> GIVEN PROBLEM: Please output the data below exactly as given, starting at its first line and stopping after the line that contains "COL = S.collection".

> DATA SUPPLIED:
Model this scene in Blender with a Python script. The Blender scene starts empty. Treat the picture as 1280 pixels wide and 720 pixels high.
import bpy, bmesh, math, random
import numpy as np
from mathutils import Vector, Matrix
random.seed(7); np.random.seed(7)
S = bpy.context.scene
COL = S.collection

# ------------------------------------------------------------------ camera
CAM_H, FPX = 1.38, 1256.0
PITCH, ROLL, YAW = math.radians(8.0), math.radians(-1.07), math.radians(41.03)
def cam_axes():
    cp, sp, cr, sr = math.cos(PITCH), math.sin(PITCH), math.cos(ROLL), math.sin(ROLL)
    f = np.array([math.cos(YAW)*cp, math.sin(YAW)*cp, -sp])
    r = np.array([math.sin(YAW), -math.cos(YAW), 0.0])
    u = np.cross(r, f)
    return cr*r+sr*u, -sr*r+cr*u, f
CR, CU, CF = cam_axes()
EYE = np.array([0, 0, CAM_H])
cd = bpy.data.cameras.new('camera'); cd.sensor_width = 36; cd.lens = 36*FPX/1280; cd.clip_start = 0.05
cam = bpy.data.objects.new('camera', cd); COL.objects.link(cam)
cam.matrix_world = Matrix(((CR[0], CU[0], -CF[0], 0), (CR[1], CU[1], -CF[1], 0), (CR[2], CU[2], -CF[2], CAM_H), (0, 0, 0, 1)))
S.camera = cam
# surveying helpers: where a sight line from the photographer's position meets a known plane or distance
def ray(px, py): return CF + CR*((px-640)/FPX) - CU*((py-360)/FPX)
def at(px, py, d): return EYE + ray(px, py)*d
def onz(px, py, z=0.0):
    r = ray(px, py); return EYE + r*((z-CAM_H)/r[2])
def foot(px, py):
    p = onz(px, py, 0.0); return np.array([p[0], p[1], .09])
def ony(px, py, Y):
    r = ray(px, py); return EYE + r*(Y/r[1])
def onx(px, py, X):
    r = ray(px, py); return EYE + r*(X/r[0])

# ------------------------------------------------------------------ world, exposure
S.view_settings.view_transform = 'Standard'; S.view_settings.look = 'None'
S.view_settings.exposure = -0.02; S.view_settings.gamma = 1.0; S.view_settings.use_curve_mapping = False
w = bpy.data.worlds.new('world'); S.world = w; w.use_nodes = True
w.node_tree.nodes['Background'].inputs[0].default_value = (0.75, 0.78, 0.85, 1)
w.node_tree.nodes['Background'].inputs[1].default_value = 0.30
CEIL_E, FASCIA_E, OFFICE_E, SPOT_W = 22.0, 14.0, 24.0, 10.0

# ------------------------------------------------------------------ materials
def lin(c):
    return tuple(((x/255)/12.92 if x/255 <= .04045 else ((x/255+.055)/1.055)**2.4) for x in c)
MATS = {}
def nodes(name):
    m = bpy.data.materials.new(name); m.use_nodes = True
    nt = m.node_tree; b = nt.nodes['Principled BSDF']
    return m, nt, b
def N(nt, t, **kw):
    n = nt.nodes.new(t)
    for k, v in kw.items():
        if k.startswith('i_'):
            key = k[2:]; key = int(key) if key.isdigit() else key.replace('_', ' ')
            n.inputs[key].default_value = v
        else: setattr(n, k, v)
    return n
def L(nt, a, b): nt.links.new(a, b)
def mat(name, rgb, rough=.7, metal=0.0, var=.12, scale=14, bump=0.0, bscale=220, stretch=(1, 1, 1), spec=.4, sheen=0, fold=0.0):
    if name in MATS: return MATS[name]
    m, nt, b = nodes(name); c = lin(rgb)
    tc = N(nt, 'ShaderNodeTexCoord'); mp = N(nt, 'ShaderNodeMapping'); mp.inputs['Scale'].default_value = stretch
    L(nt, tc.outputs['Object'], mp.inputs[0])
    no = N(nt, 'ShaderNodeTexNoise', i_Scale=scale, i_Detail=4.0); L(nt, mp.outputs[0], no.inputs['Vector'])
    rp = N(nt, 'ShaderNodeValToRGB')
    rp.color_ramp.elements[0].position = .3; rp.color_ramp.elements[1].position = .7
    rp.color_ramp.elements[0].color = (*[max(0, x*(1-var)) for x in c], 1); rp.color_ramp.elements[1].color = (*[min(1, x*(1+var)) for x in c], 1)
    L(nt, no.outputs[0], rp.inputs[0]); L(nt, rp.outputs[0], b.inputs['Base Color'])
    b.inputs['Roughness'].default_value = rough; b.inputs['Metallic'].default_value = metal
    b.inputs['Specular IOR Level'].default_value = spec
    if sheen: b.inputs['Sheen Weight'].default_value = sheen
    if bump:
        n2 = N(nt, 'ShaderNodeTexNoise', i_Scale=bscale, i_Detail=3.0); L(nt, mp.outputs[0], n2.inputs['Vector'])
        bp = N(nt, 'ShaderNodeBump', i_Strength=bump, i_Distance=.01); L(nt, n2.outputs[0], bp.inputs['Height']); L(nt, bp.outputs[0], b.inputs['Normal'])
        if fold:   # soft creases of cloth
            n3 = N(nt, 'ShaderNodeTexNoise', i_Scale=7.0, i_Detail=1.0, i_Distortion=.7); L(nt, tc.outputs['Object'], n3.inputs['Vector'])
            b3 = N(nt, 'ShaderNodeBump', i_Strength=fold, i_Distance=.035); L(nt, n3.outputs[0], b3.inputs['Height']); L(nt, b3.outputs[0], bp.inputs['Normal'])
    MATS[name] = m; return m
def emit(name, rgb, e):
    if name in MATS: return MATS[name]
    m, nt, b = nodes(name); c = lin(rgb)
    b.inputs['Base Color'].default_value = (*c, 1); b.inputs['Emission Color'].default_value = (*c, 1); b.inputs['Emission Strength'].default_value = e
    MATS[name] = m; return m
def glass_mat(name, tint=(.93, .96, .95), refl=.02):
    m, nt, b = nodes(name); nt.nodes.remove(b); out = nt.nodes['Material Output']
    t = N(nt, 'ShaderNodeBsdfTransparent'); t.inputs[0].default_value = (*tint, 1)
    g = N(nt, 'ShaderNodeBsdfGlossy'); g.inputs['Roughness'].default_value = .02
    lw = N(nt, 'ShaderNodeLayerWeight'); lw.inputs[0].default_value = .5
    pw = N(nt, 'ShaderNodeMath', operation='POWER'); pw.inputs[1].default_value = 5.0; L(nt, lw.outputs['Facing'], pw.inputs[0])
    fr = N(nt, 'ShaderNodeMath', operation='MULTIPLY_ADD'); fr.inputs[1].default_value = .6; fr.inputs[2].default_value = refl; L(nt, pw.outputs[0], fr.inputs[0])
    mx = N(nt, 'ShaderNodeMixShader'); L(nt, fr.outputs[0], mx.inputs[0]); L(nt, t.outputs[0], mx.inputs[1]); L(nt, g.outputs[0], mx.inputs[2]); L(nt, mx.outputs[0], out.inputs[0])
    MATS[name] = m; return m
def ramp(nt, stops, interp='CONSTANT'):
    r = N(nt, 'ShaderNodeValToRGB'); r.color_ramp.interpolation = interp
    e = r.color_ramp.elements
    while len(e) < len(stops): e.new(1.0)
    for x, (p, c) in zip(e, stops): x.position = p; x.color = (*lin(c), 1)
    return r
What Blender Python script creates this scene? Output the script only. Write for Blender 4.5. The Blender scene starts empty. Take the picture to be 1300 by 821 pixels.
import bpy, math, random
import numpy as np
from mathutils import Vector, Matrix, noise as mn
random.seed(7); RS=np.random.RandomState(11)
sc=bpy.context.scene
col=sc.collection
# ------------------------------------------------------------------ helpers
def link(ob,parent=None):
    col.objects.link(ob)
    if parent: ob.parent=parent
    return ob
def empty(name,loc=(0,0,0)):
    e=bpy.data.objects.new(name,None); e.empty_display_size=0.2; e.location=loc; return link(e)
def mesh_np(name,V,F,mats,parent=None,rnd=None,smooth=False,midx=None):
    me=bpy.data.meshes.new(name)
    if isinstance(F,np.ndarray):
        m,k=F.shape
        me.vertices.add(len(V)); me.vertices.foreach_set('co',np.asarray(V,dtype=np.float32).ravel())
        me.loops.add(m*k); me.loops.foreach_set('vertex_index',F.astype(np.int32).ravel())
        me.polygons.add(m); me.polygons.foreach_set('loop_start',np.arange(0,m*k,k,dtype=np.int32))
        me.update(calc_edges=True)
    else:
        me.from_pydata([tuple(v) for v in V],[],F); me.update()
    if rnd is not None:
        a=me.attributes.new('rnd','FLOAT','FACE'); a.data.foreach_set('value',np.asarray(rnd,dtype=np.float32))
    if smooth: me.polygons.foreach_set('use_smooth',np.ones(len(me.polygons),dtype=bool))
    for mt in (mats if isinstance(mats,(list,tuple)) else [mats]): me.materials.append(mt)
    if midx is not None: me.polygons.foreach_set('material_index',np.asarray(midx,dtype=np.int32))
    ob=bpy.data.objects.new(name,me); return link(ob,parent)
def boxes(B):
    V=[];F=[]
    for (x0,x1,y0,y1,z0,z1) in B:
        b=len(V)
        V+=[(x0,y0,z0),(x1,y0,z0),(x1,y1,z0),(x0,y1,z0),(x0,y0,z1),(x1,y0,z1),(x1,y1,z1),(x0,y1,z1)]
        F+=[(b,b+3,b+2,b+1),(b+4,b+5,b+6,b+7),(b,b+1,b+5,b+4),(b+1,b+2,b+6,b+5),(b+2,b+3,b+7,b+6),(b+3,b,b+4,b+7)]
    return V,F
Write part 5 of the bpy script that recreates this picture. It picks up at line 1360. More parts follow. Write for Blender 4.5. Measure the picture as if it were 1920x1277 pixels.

> RESULT FOR THIS EXERCISE:
Model this scene in Blender with a Python script. The Blender scene starts empty. Treat the picture as 1280 pixels wide and 720 pixels high.
import bpy, bmesh, math, random
import numpy as np
from mathutils import Vector, Matrix
random.seed(7); np.random.seed(7)
S = bpy.context.scene
COL = S.collection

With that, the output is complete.